In Assam the rains caused the Brahmaputra River to burst its banks, flooding more than 3,000 villages as of Sunday. State authorities say the floods have killed at least four people, and affected a total of 2.6 million. Disaster management officials have set up dozens of relief camps and distribution centres.

Floodwaters are also seeping downstream into Bangladesh, which is an enormous delta for the Brahmaputra and Ganges rivers. The Bangladesh Red Crescent Society said there is “massive” flooding in northern and northeastern Bangladesh.

Map of India, Nepal, and Bangladesh showing the Ganges, Meghna, Padma and Brahmaputra rivers

And hilly southern districts like Chattogram and Cox’s Bazar – together home to nearly one million Rohingya refugees – are threatened by flash floods and landslides. At least 270,000 people in Bangladesh are already impacted and many communities have been “marooned” by the rising waters, humanitarian groups say.

A Red Crescent report tracking the humanitarian response in Bangladesh stated: “The current flood situation is likely to worsen in the coming days, as all major rivers in the affected districts are flowing above the danger mark with a rising trend.”

In Nepal, at least 65 people are dead and dozens more are missing, officials reported. More than 10,000 households have been displaced as heavy rainfall drenched parts of the country beginning Friday.

Elsewhere in India, at least 15 people are dead in Uttar Pradesh and Bihar states, according to the Euopean Union’s humanitarian arm, ECHO. Both states straddle Nepal’s southern border.

Cross-border impacts

Nepal, Bangladesh, Bhutan, and parts of China and northern India are linked in a massive interconnected river basin, which sees excess water in higher-altitude regions flow downstream through heavily populated low-lying areas.

Photo of floods in India
NEADS
People wade through floodwaters in Assam’s Jorhat District.

Intense rains are common during this part of South Asia’s monsoon season, which typically lasts from June through October. During the 2017 monsoon, weeks of flooding affected 40 million and killed 1,200 people in Nepal, India, and Bangladesh. Researchers say climate change made extreme rains in some parts of the region twice as likely in 2017.

This year’s floods haven’t reached 2017’s emergency levels. But there are pockets of concern in specific areas. In the Rohingya camps of southern Bangladesh, floods and landslides have displaced more than 5,000 people from their tent homes and affected roughly 5 percent of the settlements. UN agencies say it’s the most severe weather the camps have seen since more than 700,000 Rohingya were driven out of Myanmar beginning in August 2017.

“Many new villages that had not experienced floods for the last 30 years, they are now experiencing floods.”

In Assam, the intensity of this year’s floods is the worst in decades, said NEADS’ Saikia. Monsoon floods have become noticeably more damaging over the last five to eight years, he said – an outcome he blames on deforestation and mining in uphill areas, a failure to repair eroding riverbanks, and the changing climate.

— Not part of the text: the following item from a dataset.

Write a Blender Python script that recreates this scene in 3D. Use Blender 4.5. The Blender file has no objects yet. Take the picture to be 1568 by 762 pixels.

“The character of floods is changing. The rivers are causing more damage to the people,” he said. “Many new villages that had not experienced floods for the last 30 years, they are now experiencing floods.”

(TOP PHOTO: An Indian woman searches her belongings near the debris of her house following floodwaters in Kasuarbori village, in India's northeastern state of Assam, on 13 July 2019.)